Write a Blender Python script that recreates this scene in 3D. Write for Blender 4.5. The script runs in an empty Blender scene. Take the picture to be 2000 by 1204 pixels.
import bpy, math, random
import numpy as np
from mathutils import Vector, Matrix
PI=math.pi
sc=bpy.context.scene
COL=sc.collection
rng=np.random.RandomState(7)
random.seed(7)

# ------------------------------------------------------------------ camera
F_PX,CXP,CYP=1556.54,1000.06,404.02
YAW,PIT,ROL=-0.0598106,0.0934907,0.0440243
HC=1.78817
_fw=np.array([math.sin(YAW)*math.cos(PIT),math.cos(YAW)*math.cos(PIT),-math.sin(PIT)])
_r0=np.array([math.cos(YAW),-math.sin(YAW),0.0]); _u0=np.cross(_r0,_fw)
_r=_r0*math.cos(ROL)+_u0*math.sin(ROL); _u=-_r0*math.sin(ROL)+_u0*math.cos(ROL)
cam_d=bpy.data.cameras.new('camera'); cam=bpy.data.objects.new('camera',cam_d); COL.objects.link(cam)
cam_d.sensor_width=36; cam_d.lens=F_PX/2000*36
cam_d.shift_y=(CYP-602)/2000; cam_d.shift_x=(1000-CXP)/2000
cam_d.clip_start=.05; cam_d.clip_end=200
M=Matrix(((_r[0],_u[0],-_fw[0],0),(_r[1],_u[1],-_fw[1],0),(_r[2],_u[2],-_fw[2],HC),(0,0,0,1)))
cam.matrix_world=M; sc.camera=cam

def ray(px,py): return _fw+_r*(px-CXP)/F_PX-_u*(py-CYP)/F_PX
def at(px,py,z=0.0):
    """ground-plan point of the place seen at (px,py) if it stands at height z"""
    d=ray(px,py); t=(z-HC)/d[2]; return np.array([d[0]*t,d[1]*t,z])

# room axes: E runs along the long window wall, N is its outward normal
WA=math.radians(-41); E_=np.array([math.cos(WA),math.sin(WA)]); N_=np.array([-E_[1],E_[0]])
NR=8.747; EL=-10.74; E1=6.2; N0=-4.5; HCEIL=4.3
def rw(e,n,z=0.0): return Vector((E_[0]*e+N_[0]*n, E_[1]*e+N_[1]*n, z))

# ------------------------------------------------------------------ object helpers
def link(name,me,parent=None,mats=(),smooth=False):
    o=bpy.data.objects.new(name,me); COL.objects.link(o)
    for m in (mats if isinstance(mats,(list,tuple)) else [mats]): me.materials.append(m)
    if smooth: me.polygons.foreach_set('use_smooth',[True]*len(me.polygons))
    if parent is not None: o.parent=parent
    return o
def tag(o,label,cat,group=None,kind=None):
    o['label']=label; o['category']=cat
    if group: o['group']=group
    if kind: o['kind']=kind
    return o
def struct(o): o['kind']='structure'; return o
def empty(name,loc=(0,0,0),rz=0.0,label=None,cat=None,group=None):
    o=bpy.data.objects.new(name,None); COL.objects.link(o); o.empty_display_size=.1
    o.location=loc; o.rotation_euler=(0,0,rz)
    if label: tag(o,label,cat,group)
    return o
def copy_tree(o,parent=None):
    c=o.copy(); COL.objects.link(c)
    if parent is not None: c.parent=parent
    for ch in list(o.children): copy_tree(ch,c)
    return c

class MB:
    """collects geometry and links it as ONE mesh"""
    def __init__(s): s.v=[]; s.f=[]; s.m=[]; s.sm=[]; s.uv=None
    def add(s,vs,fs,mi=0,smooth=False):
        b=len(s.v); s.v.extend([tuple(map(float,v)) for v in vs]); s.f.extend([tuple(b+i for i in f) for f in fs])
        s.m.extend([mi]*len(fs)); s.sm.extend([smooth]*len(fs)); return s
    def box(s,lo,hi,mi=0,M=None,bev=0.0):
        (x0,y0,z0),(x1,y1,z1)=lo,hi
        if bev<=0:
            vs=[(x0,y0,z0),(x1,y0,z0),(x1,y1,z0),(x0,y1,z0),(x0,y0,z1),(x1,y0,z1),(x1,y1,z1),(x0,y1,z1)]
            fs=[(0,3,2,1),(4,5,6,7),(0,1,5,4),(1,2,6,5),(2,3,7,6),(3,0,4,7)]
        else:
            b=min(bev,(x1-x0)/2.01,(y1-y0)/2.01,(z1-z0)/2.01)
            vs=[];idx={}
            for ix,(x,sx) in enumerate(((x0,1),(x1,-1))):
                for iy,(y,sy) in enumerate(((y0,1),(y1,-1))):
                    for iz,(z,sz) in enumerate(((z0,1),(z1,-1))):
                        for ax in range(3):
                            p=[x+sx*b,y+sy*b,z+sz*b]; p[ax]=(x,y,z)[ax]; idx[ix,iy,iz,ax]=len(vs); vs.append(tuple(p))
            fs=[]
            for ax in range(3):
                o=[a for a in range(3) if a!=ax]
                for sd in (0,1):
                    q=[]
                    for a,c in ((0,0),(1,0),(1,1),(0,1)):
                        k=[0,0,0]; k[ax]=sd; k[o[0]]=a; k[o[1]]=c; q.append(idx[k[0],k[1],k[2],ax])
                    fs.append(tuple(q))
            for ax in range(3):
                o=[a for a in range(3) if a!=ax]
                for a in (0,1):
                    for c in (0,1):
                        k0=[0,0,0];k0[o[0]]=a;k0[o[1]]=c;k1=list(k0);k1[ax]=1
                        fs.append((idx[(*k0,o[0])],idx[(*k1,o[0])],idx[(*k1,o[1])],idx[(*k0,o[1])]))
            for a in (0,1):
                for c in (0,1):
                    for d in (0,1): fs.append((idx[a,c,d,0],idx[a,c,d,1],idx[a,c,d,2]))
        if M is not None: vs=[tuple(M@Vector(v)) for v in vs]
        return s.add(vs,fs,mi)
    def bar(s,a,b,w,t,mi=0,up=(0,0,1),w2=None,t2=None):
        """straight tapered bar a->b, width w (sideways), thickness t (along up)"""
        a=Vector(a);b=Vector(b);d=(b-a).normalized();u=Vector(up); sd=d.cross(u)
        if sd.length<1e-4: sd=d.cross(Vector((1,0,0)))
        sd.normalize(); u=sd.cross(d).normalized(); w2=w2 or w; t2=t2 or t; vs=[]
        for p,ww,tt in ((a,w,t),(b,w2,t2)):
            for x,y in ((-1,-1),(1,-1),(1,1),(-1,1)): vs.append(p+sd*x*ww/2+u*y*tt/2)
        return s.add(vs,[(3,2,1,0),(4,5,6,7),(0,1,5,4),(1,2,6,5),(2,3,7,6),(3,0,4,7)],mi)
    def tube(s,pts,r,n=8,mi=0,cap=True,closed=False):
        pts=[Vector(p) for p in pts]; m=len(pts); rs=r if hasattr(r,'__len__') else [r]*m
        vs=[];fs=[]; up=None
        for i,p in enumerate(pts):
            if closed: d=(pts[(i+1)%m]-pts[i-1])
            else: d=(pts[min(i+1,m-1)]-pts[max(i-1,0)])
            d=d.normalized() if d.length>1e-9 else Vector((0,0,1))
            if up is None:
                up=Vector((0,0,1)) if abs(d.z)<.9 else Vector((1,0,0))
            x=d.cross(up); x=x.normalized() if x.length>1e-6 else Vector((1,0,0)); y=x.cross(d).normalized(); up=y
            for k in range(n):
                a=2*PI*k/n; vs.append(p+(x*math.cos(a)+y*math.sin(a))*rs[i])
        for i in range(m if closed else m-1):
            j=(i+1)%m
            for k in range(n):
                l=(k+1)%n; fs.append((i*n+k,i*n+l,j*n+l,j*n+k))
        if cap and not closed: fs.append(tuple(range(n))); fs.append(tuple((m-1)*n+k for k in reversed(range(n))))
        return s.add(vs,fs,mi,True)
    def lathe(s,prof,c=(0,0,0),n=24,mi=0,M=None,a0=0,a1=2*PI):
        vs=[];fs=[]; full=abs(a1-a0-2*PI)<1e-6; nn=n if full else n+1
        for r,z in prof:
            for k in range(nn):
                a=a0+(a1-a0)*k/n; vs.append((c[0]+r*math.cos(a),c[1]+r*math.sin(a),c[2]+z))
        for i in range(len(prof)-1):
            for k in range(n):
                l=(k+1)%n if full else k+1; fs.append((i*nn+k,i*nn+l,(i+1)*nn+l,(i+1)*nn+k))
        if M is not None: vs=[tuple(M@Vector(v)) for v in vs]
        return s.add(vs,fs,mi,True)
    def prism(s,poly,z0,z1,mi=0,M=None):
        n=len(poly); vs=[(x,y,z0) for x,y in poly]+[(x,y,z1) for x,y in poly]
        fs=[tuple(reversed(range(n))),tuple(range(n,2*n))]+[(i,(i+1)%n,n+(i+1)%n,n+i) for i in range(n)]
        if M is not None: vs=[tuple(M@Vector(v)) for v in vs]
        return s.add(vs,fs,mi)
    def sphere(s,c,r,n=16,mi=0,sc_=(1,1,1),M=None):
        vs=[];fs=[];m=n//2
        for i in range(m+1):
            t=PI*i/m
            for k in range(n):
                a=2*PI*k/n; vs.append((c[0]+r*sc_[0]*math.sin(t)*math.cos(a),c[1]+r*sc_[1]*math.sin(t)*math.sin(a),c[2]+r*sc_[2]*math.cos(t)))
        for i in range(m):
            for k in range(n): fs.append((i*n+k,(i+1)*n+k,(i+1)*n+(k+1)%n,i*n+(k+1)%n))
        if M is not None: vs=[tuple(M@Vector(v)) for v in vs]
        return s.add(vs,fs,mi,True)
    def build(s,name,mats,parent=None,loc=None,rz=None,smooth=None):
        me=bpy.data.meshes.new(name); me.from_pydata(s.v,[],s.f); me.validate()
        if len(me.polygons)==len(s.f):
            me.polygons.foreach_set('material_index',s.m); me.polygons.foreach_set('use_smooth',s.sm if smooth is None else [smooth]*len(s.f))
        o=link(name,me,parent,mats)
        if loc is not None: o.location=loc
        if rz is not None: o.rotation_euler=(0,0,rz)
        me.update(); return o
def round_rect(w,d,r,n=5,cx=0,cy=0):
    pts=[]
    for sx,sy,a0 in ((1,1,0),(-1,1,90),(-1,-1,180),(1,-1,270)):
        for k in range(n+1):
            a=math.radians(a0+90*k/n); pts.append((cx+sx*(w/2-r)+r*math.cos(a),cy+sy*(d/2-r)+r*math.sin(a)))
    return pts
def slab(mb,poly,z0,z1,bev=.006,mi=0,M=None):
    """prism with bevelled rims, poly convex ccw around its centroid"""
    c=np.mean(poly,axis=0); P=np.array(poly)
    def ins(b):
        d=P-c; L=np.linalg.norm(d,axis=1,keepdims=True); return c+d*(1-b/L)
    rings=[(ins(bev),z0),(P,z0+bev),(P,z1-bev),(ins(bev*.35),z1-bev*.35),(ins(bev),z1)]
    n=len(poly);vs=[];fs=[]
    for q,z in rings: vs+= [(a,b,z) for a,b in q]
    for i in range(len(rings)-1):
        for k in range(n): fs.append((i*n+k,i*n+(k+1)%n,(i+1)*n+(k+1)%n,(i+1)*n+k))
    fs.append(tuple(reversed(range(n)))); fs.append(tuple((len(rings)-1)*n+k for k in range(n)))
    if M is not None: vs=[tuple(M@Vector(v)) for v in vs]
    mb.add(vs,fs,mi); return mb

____

TASK TO COMPLETE: Print from the first line through the line that contains "random.seed(7)", please, including both, and leave out every line outside that stretch.

SOLUTION FOR THIS TASK:
Write a Blender Python script that recreates this scene in 3D. Write for Blender 4.5. The script runs in an empty Blender scene. Take the picture to be 2000 by 1204 pixels.
import bpy, math, random
import numpy as np
from mathutils import Vector, Matrix
PI=math.pi
sc=bpy.context.scene
COL=sc.collection
rng=np.random.RandomState(7)
random.seed(7)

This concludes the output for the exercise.